Wednesday, August 01, 2007

Every good Epic is a Trilogy

[Previously on "A Tale of Two Phones" our Hero had his two phones stolen out of his classroom, heard kids on the other end when he called them, had them disconnected, reported them stolen, got an ornery e-mail from a friend he missed a meeting with, had his older brother contact him because his father contacted the older brother when the people who found one of the cell phones contacted the father, and told our Hero to contact his father about the phone.]
So I went to the address that Julia gave me and and it was every bit as charming as she described it. I started talking to the lady at the front door, who at first looked at me like I was growing a second head out my left shoulder and then told me she had no idea what I was talking about. After being told she was clueless a couple of times, it finally dawned on her that I probably wanted to talk to people in the basement apartment. As I'm walking around the side of the house, this guy comes up out of a stairwell to meet me, not having central air their windows were all open and he had heard the conversation. At first he seemed to be somewhat cautious, like he was expecting me to demand his son be arrested for theft, or maybe I'd settle for a portion of the family fortune. Once I had made it clear that I simply wanted the other phone back, and had no intention of retribution, he became friendly and invited me into the house to talk to culprit #1, his (probably 8 year old) son Zachary. A charming apartment, with 2 kids at the table munching cereal, mom laying on the couch and the baby in a pen with her diaper sliding down about the knees. Zach had no idea where the phones came from, (yeah, right), but remembered the other phone because his friend was taking pictures with it. The parents, or whatever relationship the man had with the family (at one point he said to Zack - just wait 'till your dad gets home), were very helpful. They got Zack to tell which friend it was that had the camera, called the house and got no answer, started giving me directions to the house and even gave me the mom & kids name. Culprit #2 - another 8 year old named Harley (and I quote Zack's mom "like the motorcycle"). The mom even decided to accompany me over to the other house, which I thought was weird because most women I know would never get in a car with a male who was a complete stranger. By the conversation on the way over, it was obvious that mom figured that her son and Harley had taken them off my desk together, and I got the satisfaction of knowing that little Zack would be grounded for at least long enough to know that it wasn't a good thing he did.

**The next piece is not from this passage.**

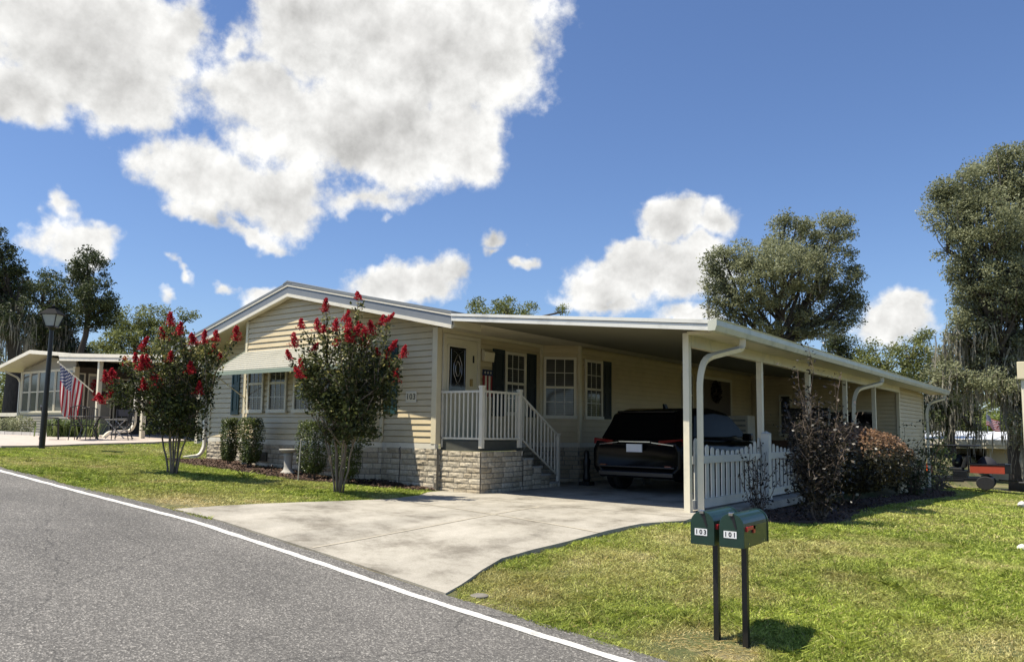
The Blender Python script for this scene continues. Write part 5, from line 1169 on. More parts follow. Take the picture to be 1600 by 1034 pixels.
# ================================================================== PICKET FENCE
def fence_panel(y0, y1, zb, label, cap0=True, cap1=True, n=None, dip=.23):
    root = thing('picket_fence', (5.05, (y0 + y1) / 2, zb), label, 'fence', 'scalloped picket fence panels along the carport')
    n = n or max(3, round((y1 - y0) / .205)); pk = MB()
    for k in range(n):
        y = y0 + (k + .5) * (y1 - y0) / n; t = (y - y0) / (y1 - y0); h = zb + 1.08 - dip * math.sin(math.pi * t) ** .8; w = .056
        pts = [(5.062, y - w, zb + .05), (5.062, y + w, zb + .05), (5.062, y + w, h - .05)] + [(5.062, y + w * math.cos(a), h - .05 + .06 * math.sin(a)) for a in np.linspace(0, math.pi, 7)[1:-1]] + [(5.062, y - w, h - .05)]
        pk.extrude(pts, (.016, 0, 0))
    pk.build('pickets', M['fence'], root)
    m = MB(); m.bb((5.022, y0, zb + .68), (5.10, y1, zb + .79)); m.build('rail', M['fence'], root)
    m = MB(); m.bb((5.022, y0, zb + .04), (5.10, y1, zb + .17)); m.build('rail', M['fence'], root)
    for y, c_ in ((y0, cap0), (y1, cap1)):
        if c_:
            m = MB(); m.bb((5.098, y - .075, zb - .1), (5.225, y + .075, zb + 1.12)); m.add([(5.09, y - .085, zb + 1.12), (5.235, y - .085, zb + 1.12), (5.235, y + .085, zb + 1.12), (5.09, y + .085, zb + 1.12), (5.16, y, zb + 1.17)], [(3, 2, 1, 0), (0, 1, 4), (1, 2, 4), (2, 3, 4), (3, 0, 4)]); m.build('fence_post', M['fence'], root)
    return root
fence_panel(-.08, 2.74, .0, 'scalloped white picket fence panel nearest the corner downspout', False, True)
fence_panel(2.86, 5.58, .0, 'scalloped white picket fence panel behind the dark purple bush', False, True)
fence_panel(5.66, 8.48, -.02, 'scalloped white picket fence panel behind the rounded coppery shrub', False, True)
fence_panel(11.5, 14.5, -.05, 'scalloped white picket fence panel at the rear end of the carport', True, False)

# ================================================================== VEHICLES
def wheel(parent, c, rad, w, axis='x', rim='chrome', name='wheel'):
    c = Vector(c); f = (lambda p: (c.x + p[2], c.y + p[0], c.z + p[1])) if axis == 'x' else (lambda p: (c.x + p[0], c.y + p[2], c.z + p[1]))
    o = thing(name, c, None, None); del OFF[o.name]; COL.objects.unlink(o); bpy.data.objects.remove(o)
    m = MB(); m.lathe([(rad * .62, -w / 2), (rad * .9, -w / 2), (rad, -w * .35), (rad, w * .35), (rad * .9, w / 2), (rad * .62, w / 2)], (0, 0, 0), 28); m.v = [f(p) for p in m.v]; t = m.build('wheel', M['rubber'], parent)
    m = MB(); m.lathe([(rad * .10, -w * .40), (rad * .62, -w * .46), (rad * .66, -w * .5), (rad * .64, w * .5), (rad * .10, w * .4)], (0, 0, 0), 28); m.v = [f(p) for p in m.v]; m.build('rim', M[rim], t)
    return t
def loft(mb, stations, n=None):
    """stations: list of closed rings (same count)"""
    k = len(stations[0]); vs = [p for s in stations for p in s]; fs = []
    for i in range(len(stations) - 1):
        for j in range(k):
            j2 = (j + 1) % k; fs.append((i * k + j, i * k + j2, (i + 1) * k + j2, (i + 1) * k + j))
    fs += [tuple(reversed(range(k))), tuple((len(stations) - 1) * k + j for j in range(k))]
    return mb.add(vs, fs)
def suv(loc, label, paint, hdg=0., group=None, plate='white'):
    """five door crossover, rear bumper towards -Y at local y = 0"""
    root = thing('parked_suv', (0, 0, 0), label, 'car', group); W = .93
    def ring(y, zb, zt, w, rr=.16):
        x = w; return [(-x * .86, y, zb), (x * .86, y, zb), (x, y, zb + rr), (x, y, zt - rr * .9), (x * .93, y, zt), (-x * .93, y, zt), (-x, y, zt - rr * .9), (-x, y, zb + rr)]
    body = MB()
    loft(body, [ring(.05, .42, .92, W * .86), ring(.0, .36, .98, W * .93), ring(.12, .30, 1.03, W * .985), ring(.6, .27, 1.05, W), ring(1.6, .25, 1.03, W), ring(2.9, .25, 1.0, W), ring(3.4, .26, .99, W), ring(4.1, .28, .93, W * .97), ring(4.6, .33, .82, W * .90), ring(4.78, .42, .72, W * .78)])
    b = body.build('body', paint, root, smooth=True, bevel=0)
    cab = MB()
    def cr_(y, z, w, zb=.96): return [(-w, y, zb), (w, y, zb), (w * .97, y, zb + (z - zb) * .3), (w * .82, y, z - .05), (w * .70, y, z), (-w * .70, y, z), (-w * .82, y, z - .05), (-w * .97, y, zb + (z - zb) * .3)]
    loft(cab, [cr_(.10, 1.02, W * .90), cr_(.28, 1.32, W * .92), cr_(.50, 1.58, W * .93), cr_(.95, 1.66, W * .94), cr_(1.8, 1.69, W * .94), cr_(2.5, 1.64, W * .93), cr_(2.95, 1.42, W * .93), cr_(3.35, 1.18, W * .93), cr_(3.7, .98, W * .92)])
    cab.build('cabin', paint, root, smooth=True)
    g = MB(); g.add([(-W * .78, .085, 1.06), (W * .78, .085, 1.06), (W * .66, .41, 1.53), (-W * .66, .41, 1.53)], [(0, 1, 2, 3)]); g.v = [(p[0], p[1] - .025, p[2]) for p in g.v]
    rw = g.build('rear_window', M['carglass'], root)
    for s in (-1, 1):
        g = MB(); P = [(.55, 1.10), (.75, 1.50), (1.7, 1.57), (2.45, 1.53), (3.2, 1.10)]; g.add([(s * (W * .955 - (z - 1.05) * .19), y, z) for y, z in P], [tuple(range(5))]); g.build('side_window', M['carglass'], root)
        t = MB(); t.extrude([(s * W * .50, -.028, .94), (s * W * .97, .06, .94), (s * W * .985, .16, .99), (s * W * .97, .08, 1.06), (s * W * .50, .0, 1.02)], (0, .05, 0)); tl_ = t.build('tail_light', M['taillight'], root)
        c_ = MB(); c_.extrude([(s * W * .36, -.036, .975), (s * W * .80, -.0, .925), (s * W * .80, -.0, .94), (s * W * .36, -.036, .992)], (0, .05, 0)); c_.build('chrome_strip', M['chrome'], tl_)
        rf = MB(); rf.bb((s * W * .70 - .06, -.035, .52), (s * W * .70 + .06, .02, .55)); rf.build('reflector', M['taillight'], root)
        mi = MB(); mi.bb((s * (W + .02), 2.75, 1.02), (s * (W + .2), 2.9, 1.17)); mi.build('wing_mirror', paint, root, bevel=.03)
    m = MB(); m.bb((-W * .34, -.042, .985), (W * .34, .0, 1.005)); m.build('tailgate_trim', M['chrome'], root)
    m = MB(); m.bb((-.155, -.046, .80), (.155, -.02, .95)); pl = m.build('licence_plate', M['sticker'], root)
    m = MB(); m.bb((-W * .84, -.05, .50), (W * .84, .1, .53)); m.bb((-W * .80, -.04, .34), (W * .80, .15, .42)); m.build('bumper', M['black'], root, bevel=.01)
    m = MB(); m.extrude([(-.03, 1.2, 1.66), (.03, 1.2, 1.66), (.012, 1.14, 1.76), (-.012, 1.14, 1.76)], (0, .12, 0)); m.build('antenna_fin', M['black'], root)
    m = MB(); m.bb((-W * .62, .38, 1.56), (W * .62, .62, 1.60)); m.build('spoiler', paint, root, bevel=.015)
    for y in (.98, 3.75):
        for s in (-1, 1):
            a = MB(); a.lathe([(.40, -.06), (.40, .05)], (0, 0, 0), 24); a.v = [(s * (W - .05) + p[2], y + p[0], .40 + p[1]) for p in a.v]; a.build('wheel_arch', M['black'], root)
            wheel(root, (s * (W - .105), y, .355), .355, .23)
    root.location = loc; root.rotation_euler.z = hdg; root.scale = (1, 1, .94)
    return root
suv((3.03, 2.02, .012), 'black crossover parked nose in beneath the long carport', M['carblack'])
pq = at(318, 690, 27.5); pc = suv((pq.x, pq.y, tz(pq.x, pq.y) + .08), 'pale grey car mostly hidden between the house corner and the left flowering tree', M['carwhite'], R(-35))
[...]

We get to Harley's house and dad, or some sort of male father figure, was sitting out front and came to us as we drove up. Instead of breaching the subject slowly, Mom greets him with "Harley's been stealing cell phones off of teacher's desks at Granite" and 'dad' comes out with "F#$%$%, little b#%$^$, f*(&^^" and invites us to follow him inside. He starts grilling little Harley, who is playing completely innocent. No he never had any cell phones. No he didn't take them. No he wasn't taking pictures with one of them. His mom (who looked to be about 18) jumps to his defense - she never saw him with a cell phone, he never had them. So 'dad' asks Harley if he had been to Granite High recently and Harley adamantly says "No, I haven't been there in a long time." This is where little bro (probably 6) speaks up. "You were there just the other day, you told me" Harley still denies it. This is where I did my best teacher impression and looked straight at Harley and said "Harley, I don't want to get anyone in trouble, I just need to get that phone back, that's all I want." Harley opens his mouth and even before he can spew out another lie, little bro reaches out his hand and says "You mean this one?" It's brown trouser time for Harley as dad's vein starts to throb, mom becomes incredibly silent and invisible, and I take the phone, thank him for giving it to me and prepare to leave. I opened the phone to see if it was mine, and find the contact list contains nobody I know. Instead I now have the number for Deni, Dj Dopey, Dutch and someone they refer to as Mushroom. My heart stops because I think I have the wrong phone, so I quickly check the phone settings and find the number for the phone. There it is, my number and my name. Phew! (The phone also had the pictures the kids took, one of which looks incredibly X-Filesish, so you may be able to see Harley, Zack and/or little brother when I figure outhow to get them out of there.)

Anyway, that's the saga. All is well again, the internet even seems to be working fine, although I'm not cancelling my repair appointment tomorrow, 'cause if I do I know the internet will go down again...... see ya around

1 comment:

A Paperback Writer said...

Not bad. I think Shakespeare could've made something out of this one. The characters seem quite clear and memorable and the plot has his usual qualities of being filled with frustration but ending up okay (uh, that would be in the comedies. In the tragedies, everybody dies.). However, your best title for this has already been used in another of Shakespeare's plays: All's Well That Ends Well.